\
The other day I was listening to Jamey Johnson’s song “In Color.”
If you’ve ever really listened to it, you know it hits you deep.
There’s something powerful about the way he sings about old black and white photographs, the kind where the smiles look faint but you can tell there’s a whole story behind those faces.
That song made me think about the boxes of old photos I’ve looked through over the years, the ones with curled edges and that faint smell of time.
There are pictures of my grandparents standing proudly in front of their farmhouse, Grandpa in his work clothes, Grandma in her apron, both smiling like they didn’t have a care in the world.
And there are those old Easter photos of me and my sisters all dressed up in our Sunday best, shiny shoes, little hats, and matching outfits that Mama picked out weeks ahead of time.
Back then, we didn’t have a camera handy everywhere we went.
Photos weren’t something you could take dozens of and delete until you got one you liked.
You took one picture and hoped everyone’s eyes were open.
Film was expensive, and you had to finish the roll before you even knew how the pictures turned out.
Maybe that’s why those old photos seem to mean so much more.
They were moments chosen carefully: birthdays, family reunions, holidays, or just a rare day when someone thought, “Let’s take a picture.”
Nowadays we have thousands of photos sitting on our phones, but they don’t carry the same weight.

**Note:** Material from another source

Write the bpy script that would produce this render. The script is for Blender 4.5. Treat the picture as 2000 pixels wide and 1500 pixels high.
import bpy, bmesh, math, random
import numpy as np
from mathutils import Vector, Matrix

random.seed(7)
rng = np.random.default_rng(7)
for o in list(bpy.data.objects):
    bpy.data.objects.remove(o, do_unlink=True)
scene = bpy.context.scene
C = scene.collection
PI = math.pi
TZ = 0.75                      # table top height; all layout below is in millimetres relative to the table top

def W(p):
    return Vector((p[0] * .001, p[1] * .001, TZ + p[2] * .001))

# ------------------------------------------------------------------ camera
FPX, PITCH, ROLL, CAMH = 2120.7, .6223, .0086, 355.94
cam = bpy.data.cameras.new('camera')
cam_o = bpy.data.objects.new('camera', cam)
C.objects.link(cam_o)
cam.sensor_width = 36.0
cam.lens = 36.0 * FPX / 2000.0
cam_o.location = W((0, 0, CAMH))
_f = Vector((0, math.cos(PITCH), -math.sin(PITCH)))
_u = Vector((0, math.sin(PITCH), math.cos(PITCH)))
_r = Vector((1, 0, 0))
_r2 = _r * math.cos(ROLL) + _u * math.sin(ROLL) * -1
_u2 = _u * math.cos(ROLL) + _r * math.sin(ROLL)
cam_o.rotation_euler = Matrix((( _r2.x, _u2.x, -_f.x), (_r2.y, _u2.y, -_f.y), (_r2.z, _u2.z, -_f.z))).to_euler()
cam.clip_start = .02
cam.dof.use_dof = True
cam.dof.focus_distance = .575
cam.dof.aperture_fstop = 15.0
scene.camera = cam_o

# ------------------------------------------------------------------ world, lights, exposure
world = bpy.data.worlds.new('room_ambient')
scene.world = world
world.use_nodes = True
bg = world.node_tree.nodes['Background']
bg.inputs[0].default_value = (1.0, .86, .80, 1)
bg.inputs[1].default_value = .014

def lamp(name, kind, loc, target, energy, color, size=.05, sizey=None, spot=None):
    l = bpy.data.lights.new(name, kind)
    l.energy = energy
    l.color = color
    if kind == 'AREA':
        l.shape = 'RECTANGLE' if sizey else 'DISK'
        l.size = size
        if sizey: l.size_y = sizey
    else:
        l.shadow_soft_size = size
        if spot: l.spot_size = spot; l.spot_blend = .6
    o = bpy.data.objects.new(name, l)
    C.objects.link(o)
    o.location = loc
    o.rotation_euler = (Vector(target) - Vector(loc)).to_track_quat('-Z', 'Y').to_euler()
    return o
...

We can take a picture of every meal, every sunset, every smile, but somehow the more we take, the less we feel them.
Those old black and white photos, though, each one seems to hold a heartbeat.
When I look at those photos now, I can’t help but wonder what they would have looked like in color.
Would we see more life in them?
Would Grandma’s dress have been a soft floral print, or the yard behind us a fresh spring green?
Would Grandpa’s old truck gleam a faded red in the background, or would our Easter baskets show every shade of pink, yellow, and blue?
Color has a way of bringing things closer to us.
It makes those moments feel alive again, like we could step right back into them and hear the laughter, smell the ham cooking in Grandma’s kitchen, or feel the warm breeze of an Easter Sunday afternoon.
But sometimes I wonder if we would really want them in color.
Maybe the black and white is part of their magic.
Maybe it softens the edges of time and reminds us that those days belong to another era.
The lack of color somehow makes us imagine it, filling in the shades and tones with our own memories and hearts.
And maybe that’s better.
Because when we picture them in our minds, they’re already painted in the truest colors of all: love, warmth, and family.
Maybe that’s what Jamey Johnson meant, that those photos never really lost their color at all.
It’s still there, in the memories, just waiting for us to see it.